Core Discharge Conditions
Outside of career-based forgiveness, you can receive 100% discharge of your federal loans under specific, often difficult, circumstances:
- Total or Permanent Disability or Death: Known as a discharge rather than forgiveness.
- Bankruptcy: Possible, though it remains a high legal bar to prove “undue hardship.”
- Closed School Discharge: If your school closes while you are enrolled or shortly after you withdraw, you may be eligible to have 100% of your loans wiped away.
- False Certification: If the school falsely certified your eligibility for a loan.
It’s extremely important to take the time to research everything that you need to do it qualify for student loan forgiveness and take the steps that will qualify you for whatever program you intend to use. Many borrowers wrongfully believe that by simply becoming a teacher or working in the public sector, they will have their loans forgiven. This is just not the case. You must know which type of loan, employer and job qualifies you for the program.
FAQ
Can I get forgiveness if I work for a for-profit company?

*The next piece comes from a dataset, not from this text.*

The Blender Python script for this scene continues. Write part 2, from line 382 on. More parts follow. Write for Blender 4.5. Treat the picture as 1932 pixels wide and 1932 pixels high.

Generally, no. Career-based forgiveness like PSLF requires employment at a government or non-profit entity. However, you can still qualify for IDR Forgiveness after 20-25 years regardless of who your employer is.
Do I have to pay taxes on the forgiven amount?
Under current federal law (through 2025), forgiven student loans are not treated as taxable income. However, unless the law is extended, IDR forgiveness (the 20/25-year track) may be taxed as a “tax bomb” in the future. PSLF is always tax-free at the federal level.
What is the “SAVE” plan?
The SAVE (Saving on a Valuable Education) plan is the newest IDR option. It offers the lowest monthly payments, stops interest from growing if you make your monthly payment, and provides a faster path to forgiveness (as little as 10 years) for those with original loan balances of $12,000 or less.
Does my loan forgiveness happen automatically?
No. You must proactively apply. For PSLF, you should submit an Employment Certification Form (ECF) annually to ensure your payments are being counted correctly toward your 120-payment goal.